Internet extremism on the rise - US hate speech in the digital age
SOCIAL
By Yang Xinmeng

2017-03-25 15:53:08

By Jim Spellman
In an upscale suburb outside Washington DC, Jared Taylor runs the American Renaissance website. The site specializes in what many consider “hate.” It devoted to the legitimate interest of whites as a racial group.
Ryan Lenz is a researcher at the Southern Poverty Law Center, an organization that studies hate groups in the United States. The SPLC has tracked American Renaissance for years.
“It is a website, it is a journal, and they have this idea that African Americans are a quote, retrograde species of humanity. It's an ugly ideology they espouse,” said Lenz.
Taylor began American Renaissance as a newsletter in 1990. It later morphed into a website. The internet gives this small operation a big reach. “It has been a complete transformation. As a print publication we never had more than 4,000-5,000 readers, but online, we get 400,000 individual computers coming to our site every month, so it has expanded our reach tremendously.”
New York City police officers /CFP photo
White Nationalist groups like American Renaissance and the newer Alt-Right movement rely on the internet to spread their message. They use articles, videos and podcasts posted online and spread through social media. 
Lenz said, “It's also a place where people can adopt and radicalize themselves without having to come out of the shadows of anonymity.”
You won't find swastikas or Ku Klux Klan hoods on the American Renaissance website. It's wrapped in a buttoned down veneer of respectability, all designed to draw people in. Taylor says it's working. “You don't find the Ku Klux Klan making great headway on college campuses, leading the podcast or video cast movement. It's people more like me.”
“Nazis don't come anymore with an arm-band and a swastika, they come with a suit and a tie,” said Lenz.
The SPLC says Internet extremism has been on the rise for the last two years. According to Taylor, the election of Donald Trump as US President has breathed new life into his movement. Trump's plans for a border wall and an immigration crackdown have been widely supported by hate groups. “When Donald Trump proposes these policies, he gets support from people who think in national terms and those who think in racial terms.”

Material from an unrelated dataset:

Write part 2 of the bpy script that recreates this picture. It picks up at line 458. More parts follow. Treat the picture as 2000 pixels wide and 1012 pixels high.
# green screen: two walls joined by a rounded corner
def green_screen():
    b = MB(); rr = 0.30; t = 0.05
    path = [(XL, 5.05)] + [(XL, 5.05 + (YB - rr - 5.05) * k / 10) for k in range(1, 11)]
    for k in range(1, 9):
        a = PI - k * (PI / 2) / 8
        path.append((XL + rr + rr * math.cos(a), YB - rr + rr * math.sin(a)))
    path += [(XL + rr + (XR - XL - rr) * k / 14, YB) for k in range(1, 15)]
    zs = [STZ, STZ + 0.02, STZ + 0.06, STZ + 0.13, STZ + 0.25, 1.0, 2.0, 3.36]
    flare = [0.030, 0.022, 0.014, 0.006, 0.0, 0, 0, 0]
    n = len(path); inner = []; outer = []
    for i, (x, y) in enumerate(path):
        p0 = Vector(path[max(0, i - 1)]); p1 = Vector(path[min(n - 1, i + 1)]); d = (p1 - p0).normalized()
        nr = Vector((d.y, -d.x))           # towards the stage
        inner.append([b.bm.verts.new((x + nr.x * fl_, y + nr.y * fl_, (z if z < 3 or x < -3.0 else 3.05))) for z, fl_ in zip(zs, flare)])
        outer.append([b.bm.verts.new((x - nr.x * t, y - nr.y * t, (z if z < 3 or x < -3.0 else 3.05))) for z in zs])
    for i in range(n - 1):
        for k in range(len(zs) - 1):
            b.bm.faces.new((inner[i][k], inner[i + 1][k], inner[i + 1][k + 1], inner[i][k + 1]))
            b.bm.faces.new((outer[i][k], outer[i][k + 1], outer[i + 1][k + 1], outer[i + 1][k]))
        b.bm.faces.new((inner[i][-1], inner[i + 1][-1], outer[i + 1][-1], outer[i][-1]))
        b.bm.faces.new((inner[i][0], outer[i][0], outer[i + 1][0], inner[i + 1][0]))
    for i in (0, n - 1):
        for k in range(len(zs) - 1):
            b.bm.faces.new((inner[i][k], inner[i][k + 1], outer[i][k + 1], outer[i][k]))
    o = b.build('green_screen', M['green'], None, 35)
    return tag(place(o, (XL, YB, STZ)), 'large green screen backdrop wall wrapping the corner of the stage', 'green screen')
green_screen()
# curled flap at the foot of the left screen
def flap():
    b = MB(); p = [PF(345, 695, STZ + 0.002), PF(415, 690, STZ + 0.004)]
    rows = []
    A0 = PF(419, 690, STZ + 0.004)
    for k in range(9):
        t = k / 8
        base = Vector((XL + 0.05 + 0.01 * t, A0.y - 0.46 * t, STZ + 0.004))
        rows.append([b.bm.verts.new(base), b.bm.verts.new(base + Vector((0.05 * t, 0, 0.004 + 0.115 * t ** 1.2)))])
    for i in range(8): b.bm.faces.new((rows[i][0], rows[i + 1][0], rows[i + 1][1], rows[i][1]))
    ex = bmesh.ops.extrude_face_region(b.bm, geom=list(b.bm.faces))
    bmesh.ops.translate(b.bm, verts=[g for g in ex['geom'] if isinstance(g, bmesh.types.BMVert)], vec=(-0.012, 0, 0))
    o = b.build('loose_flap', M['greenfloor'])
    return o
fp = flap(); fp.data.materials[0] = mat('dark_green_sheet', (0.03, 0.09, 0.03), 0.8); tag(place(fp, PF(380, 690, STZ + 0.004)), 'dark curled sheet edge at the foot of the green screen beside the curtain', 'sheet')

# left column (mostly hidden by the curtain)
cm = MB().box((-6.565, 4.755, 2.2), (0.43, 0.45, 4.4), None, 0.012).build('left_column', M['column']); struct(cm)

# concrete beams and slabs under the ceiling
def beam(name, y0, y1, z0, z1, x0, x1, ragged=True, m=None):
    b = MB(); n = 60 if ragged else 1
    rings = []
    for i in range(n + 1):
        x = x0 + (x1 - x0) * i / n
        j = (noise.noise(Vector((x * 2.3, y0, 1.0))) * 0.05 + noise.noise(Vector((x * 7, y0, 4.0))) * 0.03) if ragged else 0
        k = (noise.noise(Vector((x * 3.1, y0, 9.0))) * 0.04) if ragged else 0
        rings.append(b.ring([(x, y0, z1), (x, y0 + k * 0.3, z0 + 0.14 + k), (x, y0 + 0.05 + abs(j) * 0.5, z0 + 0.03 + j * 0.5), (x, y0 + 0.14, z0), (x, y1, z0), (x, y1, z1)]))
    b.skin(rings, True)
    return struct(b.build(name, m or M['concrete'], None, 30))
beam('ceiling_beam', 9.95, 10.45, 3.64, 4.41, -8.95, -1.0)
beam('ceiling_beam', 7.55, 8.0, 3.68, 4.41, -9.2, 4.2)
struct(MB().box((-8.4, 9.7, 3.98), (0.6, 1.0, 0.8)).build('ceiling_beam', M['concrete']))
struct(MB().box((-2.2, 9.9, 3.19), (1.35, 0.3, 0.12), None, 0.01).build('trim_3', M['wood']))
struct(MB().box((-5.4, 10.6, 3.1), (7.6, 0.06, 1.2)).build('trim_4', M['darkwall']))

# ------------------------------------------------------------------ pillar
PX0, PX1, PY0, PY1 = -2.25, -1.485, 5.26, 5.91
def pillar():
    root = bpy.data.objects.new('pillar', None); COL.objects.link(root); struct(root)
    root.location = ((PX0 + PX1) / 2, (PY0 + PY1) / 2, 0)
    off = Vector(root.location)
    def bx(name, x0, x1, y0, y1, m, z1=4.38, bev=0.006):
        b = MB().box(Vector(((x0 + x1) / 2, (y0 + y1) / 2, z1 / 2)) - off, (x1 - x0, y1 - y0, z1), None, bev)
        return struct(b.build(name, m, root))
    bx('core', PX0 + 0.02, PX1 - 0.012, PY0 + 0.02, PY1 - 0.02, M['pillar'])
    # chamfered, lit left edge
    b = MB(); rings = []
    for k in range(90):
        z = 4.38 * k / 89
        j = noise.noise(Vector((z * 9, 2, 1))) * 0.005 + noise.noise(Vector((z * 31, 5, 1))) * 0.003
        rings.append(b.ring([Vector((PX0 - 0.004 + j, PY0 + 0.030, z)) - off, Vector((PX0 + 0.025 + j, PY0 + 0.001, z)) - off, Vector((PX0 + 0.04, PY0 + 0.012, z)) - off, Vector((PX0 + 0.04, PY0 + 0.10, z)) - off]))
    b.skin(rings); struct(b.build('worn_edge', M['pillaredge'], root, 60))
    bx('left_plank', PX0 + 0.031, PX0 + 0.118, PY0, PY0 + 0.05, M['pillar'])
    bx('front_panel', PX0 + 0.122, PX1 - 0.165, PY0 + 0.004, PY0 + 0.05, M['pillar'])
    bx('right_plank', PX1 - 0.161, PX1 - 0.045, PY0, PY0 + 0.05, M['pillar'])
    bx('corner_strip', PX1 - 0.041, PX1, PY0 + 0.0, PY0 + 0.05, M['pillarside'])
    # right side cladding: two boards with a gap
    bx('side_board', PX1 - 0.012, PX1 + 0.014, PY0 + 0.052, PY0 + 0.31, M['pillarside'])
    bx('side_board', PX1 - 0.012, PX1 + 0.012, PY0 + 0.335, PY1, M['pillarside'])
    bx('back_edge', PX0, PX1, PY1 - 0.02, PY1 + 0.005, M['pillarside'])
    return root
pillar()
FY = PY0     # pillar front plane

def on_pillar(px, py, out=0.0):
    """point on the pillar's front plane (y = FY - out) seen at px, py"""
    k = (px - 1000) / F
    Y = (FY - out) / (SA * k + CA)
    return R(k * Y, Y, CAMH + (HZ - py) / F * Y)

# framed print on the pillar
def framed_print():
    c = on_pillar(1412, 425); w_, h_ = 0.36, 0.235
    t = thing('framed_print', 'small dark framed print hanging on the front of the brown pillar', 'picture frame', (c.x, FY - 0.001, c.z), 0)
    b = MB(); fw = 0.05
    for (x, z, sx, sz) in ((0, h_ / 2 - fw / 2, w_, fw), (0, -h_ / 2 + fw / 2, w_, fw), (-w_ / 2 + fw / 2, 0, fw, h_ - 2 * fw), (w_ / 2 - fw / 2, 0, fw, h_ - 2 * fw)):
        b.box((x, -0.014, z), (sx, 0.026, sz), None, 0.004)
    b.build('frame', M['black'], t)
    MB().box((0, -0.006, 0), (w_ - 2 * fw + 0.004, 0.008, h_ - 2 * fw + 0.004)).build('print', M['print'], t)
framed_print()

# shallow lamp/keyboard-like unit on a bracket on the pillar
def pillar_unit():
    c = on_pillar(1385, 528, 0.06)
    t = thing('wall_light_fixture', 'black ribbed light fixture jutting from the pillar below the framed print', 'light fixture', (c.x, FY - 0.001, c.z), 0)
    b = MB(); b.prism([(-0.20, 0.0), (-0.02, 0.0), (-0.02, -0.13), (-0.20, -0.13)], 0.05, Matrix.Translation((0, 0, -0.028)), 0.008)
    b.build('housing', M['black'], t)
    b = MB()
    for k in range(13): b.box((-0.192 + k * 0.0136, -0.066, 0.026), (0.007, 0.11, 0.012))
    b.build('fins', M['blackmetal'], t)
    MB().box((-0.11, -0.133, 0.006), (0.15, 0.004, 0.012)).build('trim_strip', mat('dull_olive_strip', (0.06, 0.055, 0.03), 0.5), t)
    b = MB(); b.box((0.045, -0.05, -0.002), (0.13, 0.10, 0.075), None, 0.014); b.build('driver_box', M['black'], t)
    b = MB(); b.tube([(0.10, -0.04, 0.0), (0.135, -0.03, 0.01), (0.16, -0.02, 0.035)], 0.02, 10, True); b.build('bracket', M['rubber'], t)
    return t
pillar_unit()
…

Taylor rejects the term “hate group” and refers to himself as a “racial realist.” He says he doesn't support violence but acknowledges that violence is always a possibility as more young white men find sites like American Renaissance. “They are furious and some of them have a kind of a desire almost for vengeance. They've been told they are bad all this time, they want to get back at those people.”
In the United States, sites like American Renaissance are protected by free speech laws. Stopping them means pushing back against their message. Lenz wants to ensure that “at every turn you call them out for what they are: Which is wrong and racist.”